DATA LINES:
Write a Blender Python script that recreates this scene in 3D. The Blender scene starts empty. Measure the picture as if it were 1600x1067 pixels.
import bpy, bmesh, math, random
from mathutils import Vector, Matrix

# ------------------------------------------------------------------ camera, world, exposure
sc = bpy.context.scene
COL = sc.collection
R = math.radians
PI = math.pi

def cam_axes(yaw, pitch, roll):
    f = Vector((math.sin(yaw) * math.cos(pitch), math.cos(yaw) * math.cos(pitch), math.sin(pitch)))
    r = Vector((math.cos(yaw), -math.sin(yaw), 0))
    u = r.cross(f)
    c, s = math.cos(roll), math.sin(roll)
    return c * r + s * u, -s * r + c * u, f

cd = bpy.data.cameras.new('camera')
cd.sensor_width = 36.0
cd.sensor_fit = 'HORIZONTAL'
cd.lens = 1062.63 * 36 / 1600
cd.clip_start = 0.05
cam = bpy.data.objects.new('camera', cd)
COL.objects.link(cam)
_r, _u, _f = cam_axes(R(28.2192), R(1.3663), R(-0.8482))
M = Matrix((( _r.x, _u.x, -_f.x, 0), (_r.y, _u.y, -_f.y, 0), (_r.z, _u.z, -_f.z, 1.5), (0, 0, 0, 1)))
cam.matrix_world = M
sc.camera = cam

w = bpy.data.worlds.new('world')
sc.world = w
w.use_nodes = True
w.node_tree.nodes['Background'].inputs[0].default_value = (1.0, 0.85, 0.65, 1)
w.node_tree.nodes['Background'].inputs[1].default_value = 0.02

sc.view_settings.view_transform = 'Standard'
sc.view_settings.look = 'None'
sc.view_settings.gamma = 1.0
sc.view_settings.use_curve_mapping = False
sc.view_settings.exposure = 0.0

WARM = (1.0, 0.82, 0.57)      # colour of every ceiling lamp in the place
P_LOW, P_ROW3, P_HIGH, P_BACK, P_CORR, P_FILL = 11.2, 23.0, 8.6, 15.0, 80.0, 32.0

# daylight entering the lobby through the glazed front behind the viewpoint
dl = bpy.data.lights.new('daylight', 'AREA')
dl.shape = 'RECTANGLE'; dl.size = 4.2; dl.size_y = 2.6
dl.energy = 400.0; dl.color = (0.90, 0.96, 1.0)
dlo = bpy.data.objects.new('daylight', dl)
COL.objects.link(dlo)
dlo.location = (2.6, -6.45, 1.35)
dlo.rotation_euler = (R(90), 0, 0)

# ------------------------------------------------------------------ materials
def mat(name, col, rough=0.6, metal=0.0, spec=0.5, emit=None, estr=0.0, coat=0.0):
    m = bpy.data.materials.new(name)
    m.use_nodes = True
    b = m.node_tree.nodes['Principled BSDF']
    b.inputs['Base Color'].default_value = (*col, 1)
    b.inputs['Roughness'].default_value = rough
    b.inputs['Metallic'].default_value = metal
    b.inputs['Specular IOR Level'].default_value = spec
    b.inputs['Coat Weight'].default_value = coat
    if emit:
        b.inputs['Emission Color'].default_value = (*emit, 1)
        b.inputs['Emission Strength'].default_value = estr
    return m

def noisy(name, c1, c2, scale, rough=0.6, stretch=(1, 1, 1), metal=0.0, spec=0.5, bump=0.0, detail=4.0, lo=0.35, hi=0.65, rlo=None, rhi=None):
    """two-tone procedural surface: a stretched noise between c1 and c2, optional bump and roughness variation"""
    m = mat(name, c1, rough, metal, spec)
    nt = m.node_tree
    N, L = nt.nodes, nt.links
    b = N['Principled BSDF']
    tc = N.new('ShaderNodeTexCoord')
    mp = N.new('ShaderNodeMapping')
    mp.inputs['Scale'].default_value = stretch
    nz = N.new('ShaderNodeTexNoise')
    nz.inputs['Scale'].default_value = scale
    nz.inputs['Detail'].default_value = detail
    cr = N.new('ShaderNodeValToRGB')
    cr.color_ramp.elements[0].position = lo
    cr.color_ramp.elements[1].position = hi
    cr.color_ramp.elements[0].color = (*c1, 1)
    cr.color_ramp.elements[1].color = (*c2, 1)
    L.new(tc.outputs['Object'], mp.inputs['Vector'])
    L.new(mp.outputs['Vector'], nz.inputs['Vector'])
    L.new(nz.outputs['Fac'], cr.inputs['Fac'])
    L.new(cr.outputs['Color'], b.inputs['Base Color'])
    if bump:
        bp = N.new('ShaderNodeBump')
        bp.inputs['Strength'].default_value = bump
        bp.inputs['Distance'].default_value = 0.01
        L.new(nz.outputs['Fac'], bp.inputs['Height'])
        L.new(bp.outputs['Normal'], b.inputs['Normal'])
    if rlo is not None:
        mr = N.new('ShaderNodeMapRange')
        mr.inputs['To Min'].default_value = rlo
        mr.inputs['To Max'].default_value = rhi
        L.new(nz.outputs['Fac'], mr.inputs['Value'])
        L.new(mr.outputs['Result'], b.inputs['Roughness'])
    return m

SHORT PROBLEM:
Restate the data above word for word.

SOLVED PROBLEM:
Write a Blender Python script that recreates this scene in 3D. The Blender scene starts empty. Measure the picture as if it were 1600x1067 pixels.
import bpy, bmesh, math, random
from mathutils import Vector, Matrix

# ------------------------------------------------------------------ camera, world, exposure
sc = bpy.context.scene
COL = sc.collection
R = math.radians
PI = math.pi

def cam_axes(yaw, pitch, roll):
    f = Vector((math.sin(yaw) * math.cos(pitch), math.cos(yaw) * math.cos(pitch), math.sin(pitch)))
    r = Vector((math.cos(yaw), -math.sin(yaw), 0))
    u = r.cross(f)
    c, s = math.cos(roll), math.sin(roll)
    return c * r + s * u, -s * r + c * u, f

cd = bpy.data.cameras.new('camera')
cd.sensor_width = 36.0
cd.sensor_fit = 'HORIZONTAL'
cd.lens = 1062.63 * 36 / 1600
cd.clip_start = 0.05
cam = bpy.data.objects.new('camera', cd)
COL.objects.link(cam)
_r, _u, _f = cam_axes(R(28.2192), R(1.3663), R(-0.8482))
M = Matrix((( _r.x, _u.x, -_f.x, 0), (_r.y, _u.y, -_f.y, 0), (_r.z, _u.z, -_f.z, 1.5), (0, 0, 0, 1)))
cam.matrix_world = M
sc.camera = cam

w = bpy.data.worlds.new('world')
sc.world = w
w.use_nodes = True
w.node_tree.nodes['Background'].inputs[0].default_value = (1.0, 0.85, 0.65, 1)
w.node_tree.nodes['Background'].inputs[1].default_value = 0.02

sc.view_settings.view_transform = 'Standard'
sc.view_settings.look = 'None'
sc.view_settings.gamma = 1.0
sc.view_settings.use_curve_mapping = False
sc.view_settings.exposure = 0.0

WARM = (1.0, 0.82, 0.57)      # colour of every ceiling lamp in the place
P_LOW, P_ROW3, P_HIGH, P_BACK, P_CORR, P_FILL = 11.2, 23.0, 8.6, 15.0, 80.0, 32.0

# daylight entering the lobby through the glazed front behind the viewpoint
dl = bpy.data.lights.new('daylight', 'AREA')
dl.shape = 'RECTANGLE'; dl.size = 4.2; dl.size_y = 2.6
dl.energy = 400.0; dl.color = (0.90, 0.96, 1.0)
dlo = bpy.data.objects.new('daylight', dl)
COL.objects.link(dlo)
dlo.location = (2.6, -6.45, 1.35)
dlo.rotation_euler = (R(90), 0, 0)

# ------------------------------------------------------------------ materials
def mat(name, col, rough=0.6, metal=0.0, spec=0.5, emit=None, estr=0.0, coat=0.0):
    m = bpy.data.materials.new(name)
    m.use_nodes = True
    b = m.node_tree.nodes['Principled BSDF']
    b.inputs['Base Color'].default_value = (*col, 1)
    b.inputs['Roughness'].default_value = rough
    b.inputs['Metallic'].default_value = metal
    b.inputs['Specular IOR Level'].default_value = spec
    b.inputs['Coat Weight'].default_value = coat
    if emit:
        b.inputs['Emission Color'].default_value = (*emit, 1)
        b.inputs['Emission Strength'].default_value = estr
    return m

def noisy(name, c1, c2, scale, rough=0.6, stretch=(1, 1, 1), metal=0.0, spec=0.5, bump=0.0, detail=4.0, lo=0.35, hi=0.65, rlo=None, rhi=None):
    """two-tone procedural surface: a stretched noise between c1 and c2, optional bump and roughness variation"""
    m = mat(name, c1, rough, metal, spec)
    nt = m.node_tree
    N, L = nt.nodes, nt.links
    b = N['Principled BSDF']
    tc = N.new('ShaderNodeTexCoord')
    mp = N.new('ShaderNodeMapping')
    mp.inputs['Scale'].default_value = stretch
    nz = N.new('ShaderNodeTexNoise')
    nz.inputs['Scale'].default_value = scale
    nz.inputs['Detail'].default_value = detail
    cr = N.new('ShaderNodeValToRGB')
    cr.color_ramp.elements[0].position = lo
    cr.color_ramp.elements[1].position = hi
    cr.color_ramp.elements[0].color = (*c1, 1)
    cr.color_ramp.elements[1].color = (*c2, 1)
    L.new(tc.outputs['Object'], mp.inputs['Vector'])
    L.new(mp.outputs['Vector'], nz.inputs['Vector'])
    L.new(nz.outputs['Fac'], cr.inputs['Fac'])
    L.new(cr.outputs['Color'], b.inputs['Base Color'])
    if bump:
        bp = N.new('ShaderNodeBump')
        bp.inputs['Strength'].default_value = bump
        bp.inputs['Distance'].default_value = 0.01
        L.new(nz.outputs['Fac'], bp.inputs['Height'])
        L.new(bp.outputs['Normal'], b.inputs['Normal'])
    if rlo is not None:
        mr = N.new('ShaderNodeMapRange')
        mr.inputs['To Min'].default_value = rlo
        mr.inputs['To Max'].default_value = rhi
        L.new(nz.outputs['Fac'], mr.inputs['Value'])
        L.new(mr.outputs['Result'], b.inputs['Roughness'])
    return m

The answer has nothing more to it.